SHORT PROBLEM:
Every line below should be copied exactly; drop the pictures.

DATASET CONTENT:

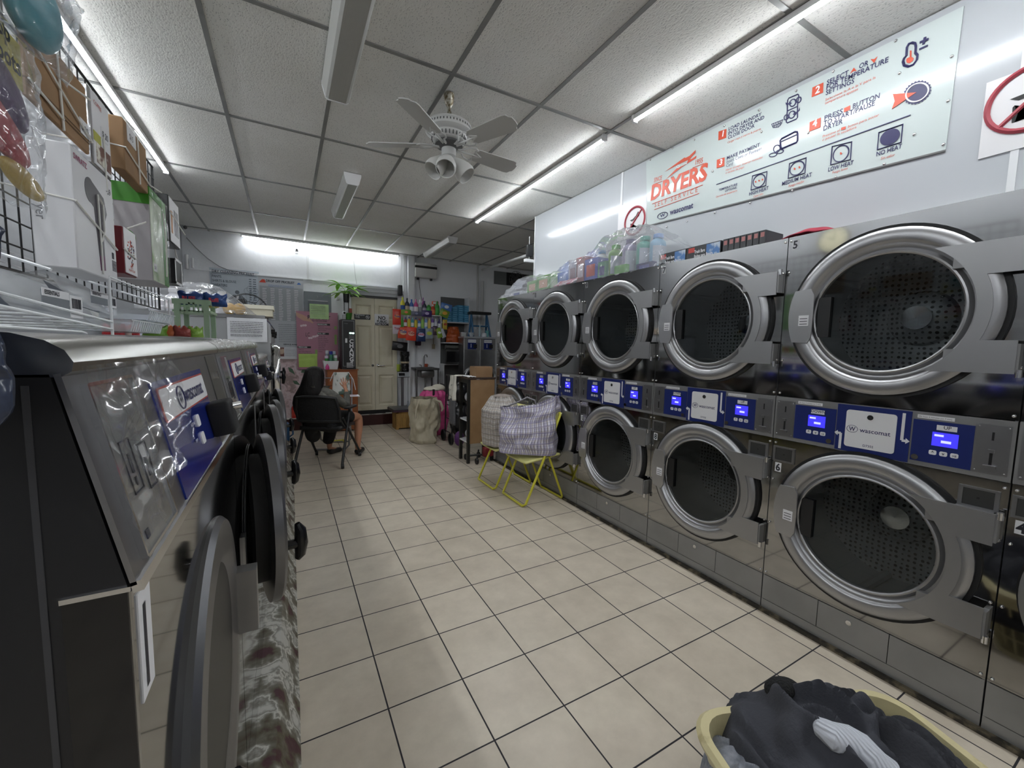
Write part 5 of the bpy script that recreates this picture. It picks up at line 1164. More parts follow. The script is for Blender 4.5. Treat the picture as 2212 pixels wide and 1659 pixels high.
up_ = [('d9d23a', 'd6e04a', '2f55a0', .22), ('1c2238', '1c2030', 'b8a890', .21), ('3b62a8', '2f5fb0', 'd8dce6', .20), ('c8508f', 'd884b0', 'e8dfe6', .205), ('b9bcc4', 'e0e0e6', '8a8d96', .20), ('2a2440', '4a2f66', 'a8a2b4', .19), ('2f8a34', 'd2d4cc', '3c9a40', .17), ('b8432c', 'd8d8d8', 'd87a50', .15), ('2c8a38', '2c8a38', '3f9a44', .20)]
names = ['yellow', 'black', 'blue', 'pink', 'silver', 'dark purple', 'green', 'orange-red', 'large green']
for i, (c1_, c2_, c3_, h) in enumerate(up_):
    x = xL+.045+i*(xR-xL-.08)/8.4; fat = .038 if i < 6 else .044
    bottle('detergent_bottle', (x, YS+.06, zt_), fat, h*1.25, c1_, c2_, '%s detergent bottle on the upper shelf board by the cream doors' % names[i], 'bottle', 'detergent bottles on the upper board', lab=c3_, sq=.7)
bottle('detergent_bottle', (xL+.42, YS+.13, zt_), .028, .30, 'a05a9a', '8c5a94', 'tall lilac detergent bottle rising above the rest of the upper board', 'bottle', 'detergent bottles on the upper board', lab='d8c8de')
t = thing('orange_box', 'small orange box lying on top of the large green detergent bottle', 'box', (xR-.09, YS+.13, zt_)); MB().box(xR-.13, xR-.02, YS+.11, YS+.16, zt_+.001, zt_+.25).build('box_body', paint('d8572e'), t); MB().box(xR-.12, xR-.03, YS+.108, YS+.11, zt_+.205, zt_+.24).build('white_print', OFFW, t)
lo_ = [('4fa83c', '58b045', .14), ('b03028', '2a3c8c', .14), ('d8c43a', '2f4a9c', .15), ('4aa0b0', '7ac8d0', .14), ('c8b830', '2f4a9c', .14), ('4a7ab8', 'b83838', .13), ('8fbf5a', '7fb04a', .16), ('6f9ad0', 'dfe3ec', .16), ('d8c060', 'd8d4c8', .15), ('6a4aa0', 'b8a8d0', .17), ('c8c8d8', 'e6e6ee', .14), ('3a2f6a', '2a2a50', .15)]
nm2 = ['bright green', 'red', 'yellow with blue cap', 'turquoise', 'mustard yellow', 'blue with red cap', 'pale green', 'light blue', 'pale yellow', 'violet', 'whitish', 'dark violet']
for i, (c1_, c2_, h) in enumerate(lo_):
    x = xL+.03+i*(xR-xL-.06)/11; bottle('small_bottle', (x, YS+.05, zm_), .027, h*1.25, c1_, c2_, '%s cleaning bottle on the lower shelf board by the cream doors' % nm2[i], 'bottle', 'cleaning bottles on the lower board', lab='d8dce0' if i % 2 else None, sq=.8)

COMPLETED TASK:
Write part 5 of the bpy script that recreates this picture. It picks up at line 1164. More parts follow. The script is for Blender 4.5. Treat the picture as 2212 pixels wide and 1659 pixels high.
up_ = [('d9d23a', 'd6e04a', '2f55a0', .22), ('1c2238', '1c2030', 'b8a890', .21), ('3b62a8', '2f5fb0', 'd8dce6', .20), ('c8508f', 'd884b0', 'e8dfe6', .205), ('b9bcc4', 'e0e0e6', '8a8d96', .20), ('2a2440', '4a2f66', 'a8a2b4', .19), ('2f8a34', 'd2d4cc', '3c9a40', .17), ('b8432c', 'd8d8d8', 'd87a50', .15), ('2c8a38', '2c8a38', '3f9a44', .20)]
names = ['yellow', 'black', 'blue', 'pink', 'silver', 'dark purple', 'green', 'orange-red', 'large green']
for i, (c1_, c2_, c3_, h) in enumerate(up_):
    x = xL+.045+i*(xR-xL-.08)/8.4; fat = .038 if i < 6 else .044
    bottle('detergent_bottle', (x, YS+.06, zt_), fat, h*1.25, c1_, c2_, '%s detergent bottle on the upper shelf board by the cream doors' % names[i], 'bottle', 'detergent bottles on the upper board', lab=c3_, sq=.7)
bottle('detergent_bottle', (xL+.42, YS+.13, zt_), .028, .30, 'a05a9a', '8c5a94', 'tall lilac detergent bottle rising above the rest of the upper board', 'bottle', 'detergent bottles on the upper board', lab='d8c8de')
t = thing('orange_box', 'small orange box lying on top of the large green detergent bottle', 'box', (xR-.09, YS+.13, zt_)); MB().box(xR-.13, xR-.02, YS+.11, YS+.16, zt_+.001, zt_+.25).build('box_body', paint('d8572e'), t); MB().box(xR-.12, xR-.03, YS+.108, YS+.11, zt_+.205, zt_+.24).build('white_print', OFFW, t)
lo_ = [('4fa83c', '58b045', .14), ('b03028', '2a3c8c', .14), ('d8c43a', '2f4a9c', .15), ('4aa0b0', '7ac8d0', .14), ('c8b830', '2f4a9c', .14), ('4a7ab8', 'b83838', .13), ('8fbf5a', '7fb04a', .16), ('6f9ad0', 'dfe3ec', .16), ('d8c060', 'd8d4c8', .15), ('6a4aa0', 'b8a8d0', .17), ('c8c8d8', 'e6e6ee', .14), ('3a2f6a', '2a2a50', .15)]
nm2 = ['bright green', 'red', 'yellow with blue cap', 'turquoise', 'mustard yellow', 'blue with red cap', 'pale green', 'light blue', 'pale yellow', 'violet', 'whitish', 'dark violet']
for i, (c1_, c2_, h) in enumerate(lo_):
    x = xL+.03+i*(xR-xL-.06)/11; bottle('small_bottle', (x, YS+.05, zm_), .027, h*1.25, c1_, c2_, '%s cleaning bottle on the lower shelf board by the cream doors' % nm2[i], 'bottle', 'cleaning bottles on the lower board', lab='d8dce0' if i % 2 else None, sq=.8)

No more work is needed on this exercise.